• [TO BE DONE]: Count the lines below that include the word "picture" and write that number alone.

• [DATA EXCERPT]:
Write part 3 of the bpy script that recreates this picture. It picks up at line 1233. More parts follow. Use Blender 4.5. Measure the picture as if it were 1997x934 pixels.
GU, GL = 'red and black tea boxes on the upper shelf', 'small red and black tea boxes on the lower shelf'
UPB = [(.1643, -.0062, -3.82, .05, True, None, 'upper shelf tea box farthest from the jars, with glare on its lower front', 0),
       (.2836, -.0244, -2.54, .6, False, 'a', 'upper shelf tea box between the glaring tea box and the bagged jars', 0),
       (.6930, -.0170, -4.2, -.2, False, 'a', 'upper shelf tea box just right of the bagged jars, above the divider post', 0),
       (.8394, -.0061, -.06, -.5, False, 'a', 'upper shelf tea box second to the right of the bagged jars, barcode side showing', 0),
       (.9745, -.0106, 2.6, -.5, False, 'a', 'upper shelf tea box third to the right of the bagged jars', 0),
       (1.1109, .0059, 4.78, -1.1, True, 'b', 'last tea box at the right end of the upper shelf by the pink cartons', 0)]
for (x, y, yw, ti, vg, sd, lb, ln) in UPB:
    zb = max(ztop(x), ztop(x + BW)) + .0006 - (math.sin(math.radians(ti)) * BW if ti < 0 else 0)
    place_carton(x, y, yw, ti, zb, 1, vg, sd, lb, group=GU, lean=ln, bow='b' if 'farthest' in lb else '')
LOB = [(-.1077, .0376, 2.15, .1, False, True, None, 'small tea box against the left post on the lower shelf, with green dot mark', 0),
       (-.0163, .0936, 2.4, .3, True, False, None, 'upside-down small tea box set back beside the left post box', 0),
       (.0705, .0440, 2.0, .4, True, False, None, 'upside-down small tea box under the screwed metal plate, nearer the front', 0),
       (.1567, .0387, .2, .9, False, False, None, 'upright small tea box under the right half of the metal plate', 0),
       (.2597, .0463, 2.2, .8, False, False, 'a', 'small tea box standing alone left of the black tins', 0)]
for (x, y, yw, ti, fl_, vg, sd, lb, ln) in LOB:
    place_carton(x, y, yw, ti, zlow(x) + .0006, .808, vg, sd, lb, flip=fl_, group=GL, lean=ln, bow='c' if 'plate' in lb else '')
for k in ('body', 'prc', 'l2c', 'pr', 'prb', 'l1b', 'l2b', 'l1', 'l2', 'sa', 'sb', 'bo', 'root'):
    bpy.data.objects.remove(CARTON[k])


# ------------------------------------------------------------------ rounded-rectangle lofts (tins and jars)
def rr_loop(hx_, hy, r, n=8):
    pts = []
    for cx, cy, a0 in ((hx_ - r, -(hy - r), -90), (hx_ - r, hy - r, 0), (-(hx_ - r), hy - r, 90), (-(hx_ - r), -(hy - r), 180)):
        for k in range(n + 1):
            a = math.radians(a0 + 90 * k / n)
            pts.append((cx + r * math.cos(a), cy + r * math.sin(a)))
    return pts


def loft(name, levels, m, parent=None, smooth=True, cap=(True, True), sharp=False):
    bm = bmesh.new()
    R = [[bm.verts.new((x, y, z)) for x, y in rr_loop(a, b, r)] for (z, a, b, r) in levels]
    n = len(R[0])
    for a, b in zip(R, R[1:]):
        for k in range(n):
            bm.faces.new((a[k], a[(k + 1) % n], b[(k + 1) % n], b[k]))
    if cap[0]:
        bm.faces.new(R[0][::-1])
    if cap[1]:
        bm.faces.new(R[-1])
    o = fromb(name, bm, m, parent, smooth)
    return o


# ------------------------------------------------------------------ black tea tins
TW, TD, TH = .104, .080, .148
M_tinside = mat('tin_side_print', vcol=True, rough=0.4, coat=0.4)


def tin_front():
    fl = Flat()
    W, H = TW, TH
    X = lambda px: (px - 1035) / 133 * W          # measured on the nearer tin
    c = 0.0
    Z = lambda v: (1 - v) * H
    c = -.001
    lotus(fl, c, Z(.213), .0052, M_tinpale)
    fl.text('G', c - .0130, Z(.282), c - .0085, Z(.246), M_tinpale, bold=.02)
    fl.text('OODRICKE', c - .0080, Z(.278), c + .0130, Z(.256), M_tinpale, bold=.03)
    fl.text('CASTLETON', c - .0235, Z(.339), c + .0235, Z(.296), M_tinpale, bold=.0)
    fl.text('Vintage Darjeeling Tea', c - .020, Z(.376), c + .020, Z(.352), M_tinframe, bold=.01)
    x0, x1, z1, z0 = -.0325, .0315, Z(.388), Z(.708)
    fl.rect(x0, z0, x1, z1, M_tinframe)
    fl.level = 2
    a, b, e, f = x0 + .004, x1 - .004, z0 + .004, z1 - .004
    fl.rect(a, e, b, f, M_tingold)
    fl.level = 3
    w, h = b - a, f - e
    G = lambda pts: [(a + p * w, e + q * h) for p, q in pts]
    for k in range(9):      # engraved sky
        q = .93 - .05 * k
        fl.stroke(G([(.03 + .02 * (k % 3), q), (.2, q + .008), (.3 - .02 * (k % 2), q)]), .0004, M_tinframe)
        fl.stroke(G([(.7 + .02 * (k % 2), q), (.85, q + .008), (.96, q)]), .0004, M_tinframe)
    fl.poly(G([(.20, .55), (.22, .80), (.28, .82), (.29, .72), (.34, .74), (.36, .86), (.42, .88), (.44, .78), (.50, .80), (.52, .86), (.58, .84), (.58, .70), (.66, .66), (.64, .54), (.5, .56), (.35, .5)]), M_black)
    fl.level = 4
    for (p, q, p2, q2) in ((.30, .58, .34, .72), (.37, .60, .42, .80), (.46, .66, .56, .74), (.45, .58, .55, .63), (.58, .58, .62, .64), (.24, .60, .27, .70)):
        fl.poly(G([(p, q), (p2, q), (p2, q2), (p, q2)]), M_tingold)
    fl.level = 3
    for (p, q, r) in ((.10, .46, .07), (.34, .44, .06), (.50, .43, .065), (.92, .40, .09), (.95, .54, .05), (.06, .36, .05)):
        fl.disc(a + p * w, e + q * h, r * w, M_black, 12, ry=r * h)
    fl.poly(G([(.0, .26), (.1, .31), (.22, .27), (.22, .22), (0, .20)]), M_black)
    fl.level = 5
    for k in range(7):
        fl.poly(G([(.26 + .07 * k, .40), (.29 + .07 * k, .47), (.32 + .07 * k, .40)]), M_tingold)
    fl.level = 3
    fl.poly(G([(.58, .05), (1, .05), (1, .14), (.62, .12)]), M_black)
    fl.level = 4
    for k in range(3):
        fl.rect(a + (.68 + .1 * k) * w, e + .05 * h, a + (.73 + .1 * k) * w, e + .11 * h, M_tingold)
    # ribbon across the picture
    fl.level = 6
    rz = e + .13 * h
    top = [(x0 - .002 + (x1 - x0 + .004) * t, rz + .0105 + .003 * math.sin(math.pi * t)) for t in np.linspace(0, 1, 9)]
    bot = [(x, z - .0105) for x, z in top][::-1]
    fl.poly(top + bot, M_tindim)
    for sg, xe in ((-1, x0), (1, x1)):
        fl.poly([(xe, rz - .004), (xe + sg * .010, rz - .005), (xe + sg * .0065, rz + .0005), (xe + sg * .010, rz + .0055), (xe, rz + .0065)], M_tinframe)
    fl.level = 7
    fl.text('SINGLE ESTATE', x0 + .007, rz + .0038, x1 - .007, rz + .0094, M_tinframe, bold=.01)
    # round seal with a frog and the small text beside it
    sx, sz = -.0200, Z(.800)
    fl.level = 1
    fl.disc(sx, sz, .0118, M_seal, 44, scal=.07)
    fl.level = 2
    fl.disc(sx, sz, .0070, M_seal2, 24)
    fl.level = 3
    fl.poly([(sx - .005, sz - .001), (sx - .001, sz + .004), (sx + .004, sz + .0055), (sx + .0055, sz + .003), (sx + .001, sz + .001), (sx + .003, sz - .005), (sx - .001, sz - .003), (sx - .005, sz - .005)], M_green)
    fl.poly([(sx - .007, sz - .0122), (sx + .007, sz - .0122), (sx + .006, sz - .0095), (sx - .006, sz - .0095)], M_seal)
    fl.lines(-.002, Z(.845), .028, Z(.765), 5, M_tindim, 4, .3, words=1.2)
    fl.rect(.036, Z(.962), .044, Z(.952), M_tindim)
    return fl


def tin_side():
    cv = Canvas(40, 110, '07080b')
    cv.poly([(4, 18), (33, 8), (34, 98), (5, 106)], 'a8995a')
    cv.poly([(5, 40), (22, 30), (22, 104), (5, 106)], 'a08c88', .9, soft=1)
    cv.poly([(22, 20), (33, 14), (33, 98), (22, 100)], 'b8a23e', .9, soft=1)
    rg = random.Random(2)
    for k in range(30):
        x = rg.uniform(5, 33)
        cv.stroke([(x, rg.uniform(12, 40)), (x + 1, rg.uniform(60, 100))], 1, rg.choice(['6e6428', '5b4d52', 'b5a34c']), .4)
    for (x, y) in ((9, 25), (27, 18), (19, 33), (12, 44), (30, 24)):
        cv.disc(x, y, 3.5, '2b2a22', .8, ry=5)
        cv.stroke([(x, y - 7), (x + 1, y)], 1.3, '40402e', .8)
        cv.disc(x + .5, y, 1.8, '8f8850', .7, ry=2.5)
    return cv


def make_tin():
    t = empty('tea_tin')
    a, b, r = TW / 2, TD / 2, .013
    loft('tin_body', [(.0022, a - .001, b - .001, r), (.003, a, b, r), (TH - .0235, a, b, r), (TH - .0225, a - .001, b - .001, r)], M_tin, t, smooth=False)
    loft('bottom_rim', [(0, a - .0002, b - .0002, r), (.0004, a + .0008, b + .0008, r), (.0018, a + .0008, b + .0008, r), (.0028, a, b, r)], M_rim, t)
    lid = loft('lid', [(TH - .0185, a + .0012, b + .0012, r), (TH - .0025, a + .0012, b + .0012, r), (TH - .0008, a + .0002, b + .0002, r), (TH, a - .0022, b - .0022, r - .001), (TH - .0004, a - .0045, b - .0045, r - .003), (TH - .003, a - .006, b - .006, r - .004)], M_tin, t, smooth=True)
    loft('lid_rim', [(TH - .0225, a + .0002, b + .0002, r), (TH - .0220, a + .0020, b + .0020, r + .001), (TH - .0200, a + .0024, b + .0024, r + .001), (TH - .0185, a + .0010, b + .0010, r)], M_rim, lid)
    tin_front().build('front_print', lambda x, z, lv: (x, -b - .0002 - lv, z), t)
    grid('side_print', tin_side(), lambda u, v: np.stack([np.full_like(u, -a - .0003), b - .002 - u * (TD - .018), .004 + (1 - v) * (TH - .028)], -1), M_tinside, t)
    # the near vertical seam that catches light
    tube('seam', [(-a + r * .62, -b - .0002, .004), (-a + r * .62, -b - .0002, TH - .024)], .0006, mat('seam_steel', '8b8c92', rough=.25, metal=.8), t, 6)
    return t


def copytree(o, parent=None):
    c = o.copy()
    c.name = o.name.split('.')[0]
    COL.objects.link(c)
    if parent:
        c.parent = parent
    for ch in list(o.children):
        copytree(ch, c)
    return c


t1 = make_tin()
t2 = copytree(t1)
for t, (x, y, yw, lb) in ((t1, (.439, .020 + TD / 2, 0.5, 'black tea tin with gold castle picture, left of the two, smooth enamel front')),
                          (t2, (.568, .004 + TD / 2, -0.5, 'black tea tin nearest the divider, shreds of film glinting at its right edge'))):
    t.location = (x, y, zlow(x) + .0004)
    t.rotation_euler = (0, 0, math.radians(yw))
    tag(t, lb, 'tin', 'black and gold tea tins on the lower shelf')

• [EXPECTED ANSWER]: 3